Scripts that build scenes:
_ _ _ _
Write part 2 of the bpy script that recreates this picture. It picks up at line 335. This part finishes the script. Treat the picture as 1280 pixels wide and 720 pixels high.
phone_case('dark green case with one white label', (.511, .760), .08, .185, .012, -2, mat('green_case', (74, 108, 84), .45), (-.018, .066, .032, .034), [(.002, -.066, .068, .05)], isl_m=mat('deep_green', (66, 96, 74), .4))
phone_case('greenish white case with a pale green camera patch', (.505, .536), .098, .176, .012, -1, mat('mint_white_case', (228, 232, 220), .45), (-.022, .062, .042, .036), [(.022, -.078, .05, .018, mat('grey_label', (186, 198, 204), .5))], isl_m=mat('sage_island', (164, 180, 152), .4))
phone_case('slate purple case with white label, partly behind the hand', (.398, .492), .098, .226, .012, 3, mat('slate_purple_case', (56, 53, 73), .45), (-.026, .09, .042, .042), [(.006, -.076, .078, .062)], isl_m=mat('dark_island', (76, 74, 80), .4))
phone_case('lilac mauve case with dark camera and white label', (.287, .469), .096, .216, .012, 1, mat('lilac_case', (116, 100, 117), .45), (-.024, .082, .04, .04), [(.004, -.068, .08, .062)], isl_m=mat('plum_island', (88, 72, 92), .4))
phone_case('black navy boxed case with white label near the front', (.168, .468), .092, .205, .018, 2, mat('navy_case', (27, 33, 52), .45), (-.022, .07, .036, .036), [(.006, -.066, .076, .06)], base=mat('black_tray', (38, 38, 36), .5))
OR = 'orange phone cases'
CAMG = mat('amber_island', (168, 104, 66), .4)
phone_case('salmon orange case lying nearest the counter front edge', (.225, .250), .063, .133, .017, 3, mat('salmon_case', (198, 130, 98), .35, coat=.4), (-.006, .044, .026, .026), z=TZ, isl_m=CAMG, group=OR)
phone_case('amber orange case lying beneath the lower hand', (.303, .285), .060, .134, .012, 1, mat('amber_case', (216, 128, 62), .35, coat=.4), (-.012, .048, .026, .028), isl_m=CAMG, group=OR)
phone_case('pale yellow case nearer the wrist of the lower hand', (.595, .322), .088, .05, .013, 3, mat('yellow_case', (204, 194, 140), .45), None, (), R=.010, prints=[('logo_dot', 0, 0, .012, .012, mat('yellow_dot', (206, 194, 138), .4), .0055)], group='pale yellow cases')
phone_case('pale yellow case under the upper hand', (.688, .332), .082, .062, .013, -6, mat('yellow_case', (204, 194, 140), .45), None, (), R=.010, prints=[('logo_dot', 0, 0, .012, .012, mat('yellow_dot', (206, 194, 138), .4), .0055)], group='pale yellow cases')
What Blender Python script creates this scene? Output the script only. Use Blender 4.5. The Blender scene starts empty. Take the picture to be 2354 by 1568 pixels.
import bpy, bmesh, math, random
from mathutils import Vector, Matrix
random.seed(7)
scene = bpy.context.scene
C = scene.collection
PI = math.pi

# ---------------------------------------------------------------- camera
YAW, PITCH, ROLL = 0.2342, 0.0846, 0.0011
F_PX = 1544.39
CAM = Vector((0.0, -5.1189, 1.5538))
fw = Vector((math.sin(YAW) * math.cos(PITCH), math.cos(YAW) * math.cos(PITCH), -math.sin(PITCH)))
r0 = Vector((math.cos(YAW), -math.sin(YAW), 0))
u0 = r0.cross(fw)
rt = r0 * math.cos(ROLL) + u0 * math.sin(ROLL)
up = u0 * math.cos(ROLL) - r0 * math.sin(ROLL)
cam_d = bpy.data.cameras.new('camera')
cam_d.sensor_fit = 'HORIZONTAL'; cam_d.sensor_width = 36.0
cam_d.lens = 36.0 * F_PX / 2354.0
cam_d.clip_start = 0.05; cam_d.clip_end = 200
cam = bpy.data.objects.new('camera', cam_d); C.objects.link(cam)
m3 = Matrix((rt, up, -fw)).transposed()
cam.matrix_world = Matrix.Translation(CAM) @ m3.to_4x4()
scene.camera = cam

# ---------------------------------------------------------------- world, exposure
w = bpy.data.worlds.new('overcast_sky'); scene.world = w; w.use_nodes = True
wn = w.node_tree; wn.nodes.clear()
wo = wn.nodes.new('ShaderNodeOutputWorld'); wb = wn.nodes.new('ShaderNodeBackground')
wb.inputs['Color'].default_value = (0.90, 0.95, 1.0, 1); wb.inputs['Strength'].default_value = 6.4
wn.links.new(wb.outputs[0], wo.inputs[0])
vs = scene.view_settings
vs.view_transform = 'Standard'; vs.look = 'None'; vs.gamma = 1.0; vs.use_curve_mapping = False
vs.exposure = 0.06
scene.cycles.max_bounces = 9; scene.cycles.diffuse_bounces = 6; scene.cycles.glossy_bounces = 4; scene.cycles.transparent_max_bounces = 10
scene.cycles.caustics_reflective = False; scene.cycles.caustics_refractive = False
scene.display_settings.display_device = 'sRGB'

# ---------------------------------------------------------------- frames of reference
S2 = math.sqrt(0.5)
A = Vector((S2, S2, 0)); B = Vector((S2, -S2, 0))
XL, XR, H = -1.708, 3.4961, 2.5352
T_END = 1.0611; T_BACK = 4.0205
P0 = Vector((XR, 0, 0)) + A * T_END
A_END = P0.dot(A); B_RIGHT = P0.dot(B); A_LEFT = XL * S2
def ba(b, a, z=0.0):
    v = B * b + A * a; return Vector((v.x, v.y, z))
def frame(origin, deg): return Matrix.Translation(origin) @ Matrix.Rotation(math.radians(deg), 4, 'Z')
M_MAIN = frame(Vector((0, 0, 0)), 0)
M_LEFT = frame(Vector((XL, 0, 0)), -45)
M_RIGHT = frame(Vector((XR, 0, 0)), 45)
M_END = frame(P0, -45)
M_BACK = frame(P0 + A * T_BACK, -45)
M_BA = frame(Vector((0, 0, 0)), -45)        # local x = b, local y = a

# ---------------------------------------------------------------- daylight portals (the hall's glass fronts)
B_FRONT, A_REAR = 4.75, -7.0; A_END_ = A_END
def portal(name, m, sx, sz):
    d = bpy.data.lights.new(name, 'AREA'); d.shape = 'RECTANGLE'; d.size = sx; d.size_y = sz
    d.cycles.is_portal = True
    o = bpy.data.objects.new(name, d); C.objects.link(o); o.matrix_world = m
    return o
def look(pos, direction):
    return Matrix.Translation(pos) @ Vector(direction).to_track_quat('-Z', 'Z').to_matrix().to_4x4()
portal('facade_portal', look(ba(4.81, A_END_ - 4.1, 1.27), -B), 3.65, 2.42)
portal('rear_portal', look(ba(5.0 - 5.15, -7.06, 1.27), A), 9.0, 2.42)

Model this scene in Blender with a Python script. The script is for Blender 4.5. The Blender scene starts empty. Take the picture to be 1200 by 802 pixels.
_ _ _ _
◆ **What the task asks**: Return all of the above records exactly, leaving no line out.

◆ **Reply**:
Write part 2 of the bpy script that recreates this picture. It picks up at line 335. This part finishes the script. Treat the picture as 1280 pixels wide and 720 pixels high.
phone_case('dark green case with one white label', (.511, .760), .08, .185, .012, -2, mat('green_case', (74, 108, 84), .45), (-.018, .066, .032, .034), [(.002, -.066, .068, .05)], isl_m=mat('deep_green', (66, 96, 74), .4))
phone_case('greenish white case with a pale green camera patch', (.505, .536), .098, .176, .012, -1, mat('mint_white_case', (228, 232, 220), .45), (-.022, .062, .042, .036), [(.022, -.078, .05, .018, mat('grey_label', (186, 198, 204), .5))], isl_m=mat('sage_island', (164, 180, 152), .4))
phone_case('slate purple case with white label, partly behind the hand', (.398, .492), .098, .226, .012, 3, mat('slate_purple_case', (56, 53, 73), .45), (-.026, .09, .042, .042), [(.006, -.076, .078, .062)], isl_m=mat('dark_island', (76, 74, 80), .4))
phone_case('lilac mauve case with dark camera and white label', (.287, .469), .096, .216, .012, 1, mat('lilac_case', (116, 100, 117), .45), (-.024, .082, .04, .04), [(.004, -.068, .08, .062)], isl_m=mat('plum_island', (88, 72, 92), .4))
phone_case('black navy boxed case with white label near the front', (.168, .468), .092, .205, .018, 2, mat('navy_case', (27, 33, 52), .45), (-.022, .07, .036, .036), [(.006, -.066, .076, .06)], base=mat('black_tray', (38, 38, 36), .5))
OR = 'orange phone cases'
CAMG = mat('amber_island', (168, 104, 66), .4)
phone_case('salmon orange case lying nearest the counter front edge', (.225, .250), .063, .133, .017, 3, mat('salmon_case', (198, 130, 98), .35, coat=.4), (-.006, .044, .026, .026), z=TZ, isl_m=CAMG, group=OR)
phone_case('amber orange case lying beneath the lower hand', (.303, .285), .060, .134, .012, 1, mat('amber_case', (216, 128, 62), .35, coat=.4), (-.012, .048, .026, .028), isl_m=CAMG, group=OR)
phone_case('pale yellow case nearer the wrist of the lower hand', (.595, .322), .088, .05, .013, 3, mat('yellow_case', (204, 194, 140), .45), None, (), R=.010, prints=[('logo_dot', 0, 0, .012, .012, mat('yellow_dot', (206, 194, 138), .4), .0055)], group='pale yellow cases')
phone_case('pale yellow case under the upper hand', (.688, .332), .082, .062, .013, -6, mat('yellow_case', (204, 194, 140), .45), None, (), R=.010, prints=[('logo_dot', 0, 0, .012, .012, mat('yellow_dot', (206, 194, 138), .4), .0055)], group='pale yellow cases')
What Blender Python script creates this scene? Output the script only. Use Blender 4.5. The Blender scene starts empty. Take the picture to be 2354 by 1568 pixels.
import bpy, bmesh, math, random
from mathutils import Vector, Matrix
random.seed(7)
scene = bpy.context.scene
C = scene.collection
PI = math.pi

# ---------------------------------------------------------------- camera
YAW, PITCH, ROLL = 0.2342, 0.0846, 0.0011
F_PX = 1544.39
CAM = Vector((0.0, -5.1189, 1.5538))
fw = Vector((math.sin(YAW) * math.cos(PITCH), math.cos(YAW) * math.cos(PITCH), -math.sin(PITCH)))
r0 = Vector((math.cos(YAW), -math.sin(YAW), 0))
u0 = r0.cross(fw)
rt = r0 * math.cos(ROLL) + u0 * math.sin(ROLL)
up = u0 * math.cos(ROLL) - r0 * math.sin(ROLL)
cam_d = bpy.data.cameras.new('camera')
cam_d.sensor_fit = 'HORIZONTAL'; cam_d.sensor_width = 36.0
cam_d.lens = 36.0 * F_PX / 2354.0
cam_d.clip_start = 0.05; cam_d.clip_end = 200
cam = bpy.data.objects.new('camera', cam_d); C.objects.link(cam)
m3 = Matrix((rt, up, -fw)).transposed()
cam.matrix_world = Matrix.Translation(CAM) @ m3.to_4x4()
scene.camera = cam

# ---------------------------------------------------------------- world, exposure
w = bpy.data.worlds.new('overcast_sky'); scene.world = w; w.use_nodes = True
wn = w.node_tree; wn.nodes.clear()
wo = wn.nodes.new('ShaderNodeOutputWorld'); wb = wn.nodes.new('ShaderNodeBackground')
wb.inputs['Color'].default_value = (0.90, 0.95, 1.0, 1); wb.inputs['Strength'].default_value = 6.4
wn.links.new(wb.outputs[0], wo.inputs[0])
vs = scene.view_settings
vs.view_transform = 'Standard'; vs.look = 'None'; vs.gamma = 1.0; vs.use_curve_mapping = False
vs.exposure = 0.06
scene.cycles.max_bounces = 9; scene.cycles.diffuse_bounces = 6; scene.cycles.glossy_bounces = 4; scene.cycles.transparent_max_bounces = 10
scene.cycles.caustics_reflective = False; scene.cycles.caustics_refractive = False
scene.display_settings.display_device = 'sRGB'

# ---------------------------------------------------------------- frames of reference
S2 = math.sqrt(0.5)
A = Vector((S2, S2, 0)); B = Vector((S2, -S2, 0))
XL, XR, H = -1.708, 3.4961, 2.5352
T_END = 1.0611; T_BACK = 4.0205
P0 = Vector((XR, 0, 0)) + A * T_END
A_END = P0.dot(A); B_RIGHT = P0.dot(B); A_LEFT = XL * S2
def ba(b, a, z=0.0):
    v = B * b + A * a; return Vector((v.x, v.y, z))
def frame(origin, deg): return Matrix.Translation(origin) @ Matrix.Rotation(math.radians(deg), 4, 'Z')
M_MAIN = frame(Vector((0, 0, 0)), 0)
M_LEFT = frame(Vector((XL, 0, 0)), -45)
M_RIGHT = frame(Vector((XR, 0, 0)), 45)
M_END = frame(P0, -45)
M_BACK = frame(P0 + A * T_BACK, -45)
M_BA = frame(Vector((0, 0, 0)), -45)        # local x = b, local y = a

# ---------------------------------------------------------------- daylight portals (the hall's glass fronts)
B_FRONT, A_REAR = 4.75, -7.0; A_END_ = A_END
def portal(name, m, sx, sz):
    d = bpy.data.lights.new(name, 'AREA'); d.shape = 'RECTANGLE'; d.size = sx; d.size_y = sz
    d.cycles.is_portal = True
    o = bpy.data.objects.new(name, d); C.objects.link(o); o.matrix_world = m
    return o
def look(pos, direction):
    return Matrix.Translation(pos) @ Vector(direction).to_track_quat('-Z', 'Z').to_matrix().to_4x4()
portal('facade_portal', look(ba(4.81, A_END_ - 4.1, 1.27), -B), 3.65, 2.42)
portal('rear_portal', look(ba(5.0 - 5.15, -7.06, 1.27), A), 9.0, 2.42)

Model this scene in Blender with a Python script. The script is for Blender 4.5. The Blender scene starts empty. Take the picture to be 1200 by 802 pixels.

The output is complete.